This repository was created for teaching or learning dynamic programming using problem statements. Along with the raw implementation, for using dynamic programming easily in real-life, an alternate solution using functools library is also provided.
- Notice any overlapping solutions
- decide what is the trivially smallest input
- Think recursively to use Memoization
- Think iteratively to use Tabulation
- Draw a strategy first!
- Develop a functional code.
- Visualize the problem as a tree.
- Implement the tree using recursion
- Test it out.
- Work on Optimality
- Add a memo object - array, dictionary, etc.
- Add a base case to return memo values, leaf nodes of the tree.
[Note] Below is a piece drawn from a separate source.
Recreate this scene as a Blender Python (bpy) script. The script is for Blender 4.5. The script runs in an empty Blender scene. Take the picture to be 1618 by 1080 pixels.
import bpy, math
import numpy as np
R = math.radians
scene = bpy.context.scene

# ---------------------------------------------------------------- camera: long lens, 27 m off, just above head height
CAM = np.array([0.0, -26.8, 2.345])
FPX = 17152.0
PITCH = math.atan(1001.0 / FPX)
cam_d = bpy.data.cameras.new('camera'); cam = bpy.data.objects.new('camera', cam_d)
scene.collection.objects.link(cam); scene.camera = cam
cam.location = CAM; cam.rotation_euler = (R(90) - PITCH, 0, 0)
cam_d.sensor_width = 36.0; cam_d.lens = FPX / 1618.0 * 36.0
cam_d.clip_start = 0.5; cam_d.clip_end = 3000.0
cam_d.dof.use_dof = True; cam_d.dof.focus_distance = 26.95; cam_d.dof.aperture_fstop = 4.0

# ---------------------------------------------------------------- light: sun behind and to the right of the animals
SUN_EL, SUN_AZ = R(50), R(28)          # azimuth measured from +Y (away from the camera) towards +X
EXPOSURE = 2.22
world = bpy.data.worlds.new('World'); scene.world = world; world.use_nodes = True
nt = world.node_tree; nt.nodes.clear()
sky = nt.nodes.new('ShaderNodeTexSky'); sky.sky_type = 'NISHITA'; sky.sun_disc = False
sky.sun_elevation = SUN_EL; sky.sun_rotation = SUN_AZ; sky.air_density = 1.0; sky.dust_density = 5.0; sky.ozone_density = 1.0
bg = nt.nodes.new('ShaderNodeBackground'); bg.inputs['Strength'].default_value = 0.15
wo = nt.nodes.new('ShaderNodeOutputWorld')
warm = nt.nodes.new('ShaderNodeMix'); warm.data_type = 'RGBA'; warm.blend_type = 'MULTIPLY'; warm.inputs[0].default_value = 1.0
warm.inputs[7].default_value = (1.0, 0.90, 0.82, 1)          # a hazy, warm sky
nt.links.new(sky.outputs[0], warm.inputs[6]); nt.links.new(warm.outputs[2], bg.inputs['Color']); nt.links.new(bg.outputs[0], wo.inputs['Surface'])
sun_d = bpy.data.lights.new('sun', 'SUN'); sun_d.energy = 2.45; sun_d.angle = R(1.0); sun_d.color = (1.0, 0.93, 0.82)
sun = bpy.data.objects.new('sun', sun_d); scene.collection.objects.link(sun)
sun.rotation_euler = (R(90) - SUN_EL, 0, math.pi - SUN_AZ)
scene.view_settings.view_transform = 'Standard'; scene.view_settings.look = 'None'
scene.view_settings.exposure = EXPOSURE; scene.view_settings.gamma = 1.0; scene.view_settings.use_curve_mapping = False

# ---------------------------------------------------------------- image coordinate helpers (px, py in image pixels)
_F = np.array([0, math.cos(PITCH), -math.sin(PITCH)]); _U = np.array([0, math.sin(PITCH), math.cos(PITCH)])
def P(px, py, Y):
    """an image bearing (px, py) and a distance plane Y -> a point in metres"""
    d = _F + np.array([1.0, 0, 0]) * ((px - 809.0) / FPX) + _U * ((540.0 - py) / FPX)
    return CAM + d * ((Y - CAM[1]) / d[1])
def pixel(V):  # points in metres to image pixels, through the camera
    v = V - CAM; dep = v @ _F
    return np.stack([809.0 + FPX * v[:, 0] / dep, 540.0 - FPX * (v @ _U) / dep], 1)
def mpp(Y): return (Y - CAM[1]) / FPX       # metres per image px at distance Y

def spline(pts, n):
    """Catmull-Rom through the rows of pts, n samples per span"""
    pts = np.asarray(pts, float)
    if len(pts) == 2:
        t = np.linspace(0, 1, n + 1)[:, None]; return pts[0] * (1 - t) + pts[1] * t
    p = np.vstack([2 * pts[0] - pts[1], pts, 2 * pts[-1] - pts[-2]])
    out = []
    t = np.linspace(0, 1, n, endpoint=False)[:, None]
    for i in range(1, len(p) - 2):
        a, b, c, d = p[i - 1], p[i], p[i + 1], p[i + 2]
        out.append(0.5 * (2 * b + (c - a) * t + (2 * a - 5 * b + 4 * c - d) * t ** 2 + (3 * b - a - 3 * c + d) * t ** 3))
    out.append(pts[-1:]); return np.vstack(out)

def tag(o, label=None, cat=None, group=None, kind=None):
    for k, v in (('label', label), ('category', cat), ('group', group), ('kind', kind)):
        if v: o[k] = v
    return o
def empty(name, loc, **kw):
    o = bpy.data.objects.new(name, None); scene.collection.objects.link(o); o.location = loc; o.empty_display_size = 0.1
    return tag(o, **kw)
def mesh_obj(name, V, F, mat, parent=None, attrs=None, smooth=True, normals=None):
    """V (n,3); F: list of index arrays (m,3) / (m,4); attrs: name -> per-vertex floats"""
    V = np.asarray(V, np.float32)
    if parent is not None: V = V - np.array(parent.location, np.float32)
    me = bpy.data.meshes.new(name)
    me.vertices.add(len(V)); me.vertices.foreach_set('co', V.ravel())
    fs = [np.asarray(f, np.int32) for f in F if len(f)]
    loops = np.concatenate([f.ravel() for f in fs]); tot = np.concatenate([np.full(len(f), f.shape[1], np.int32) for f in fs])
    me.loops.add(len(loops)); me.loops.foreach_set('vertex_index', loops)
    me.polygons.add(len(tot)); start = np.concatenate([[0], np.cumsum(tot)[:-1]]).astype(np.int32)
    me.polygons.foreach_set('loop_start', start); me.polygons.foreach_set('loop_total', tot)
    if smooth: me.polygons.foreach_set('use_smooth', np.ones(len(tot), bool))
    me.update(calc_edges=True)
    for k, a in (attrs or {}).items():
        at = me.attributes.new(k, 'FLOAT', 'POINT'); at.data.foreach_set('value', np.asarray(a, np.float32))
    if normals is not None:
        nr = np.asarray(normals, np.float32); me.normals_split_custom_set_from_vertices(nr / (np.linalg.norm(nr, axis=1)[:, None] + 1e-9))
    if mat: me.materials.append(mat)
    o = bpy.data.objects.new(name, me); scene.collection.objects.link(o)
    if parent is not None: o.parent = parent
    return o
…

- Store return values into the memo.
- Visualize the problem as a table
- Size the table based on the inputs
- Initialize the table with default values (For python, if necessary)
- Seed the trivial answer into the table (Initiate value(s) in the table which will act as activation for others)
- Iterate through the table
- Fill further positions based on the current position (this can also be modified to fill current position based on past values)
Some Problem Statements taken from Learn to Solve Algorithmic Problems & Coding Challenges by Alvin Zablan
Solutions in Python 3.9
Follow this sequence for proper order of problems:
- fibonacci.py
- grid_traveller.py
- can_sum.py
- how_sum.py
- best_sum.py
- can_construct.py
- count_construct.py
- all_construct.py
- longest_common_subsequence.py
Each file has problem statement mentionend in the docstring, and complexities mentioned in the solution.
There are multiple solutions presented to the same problem, all solutions are encapsulated in a class.
By default it will run all the solutions and compare execution times.
For simplicity, The execution should be done from home directory, simply run
python main.py
This will run all the solutions, modify it accordingly.
For advanced users, you can set your path in IDE, and run the files directly.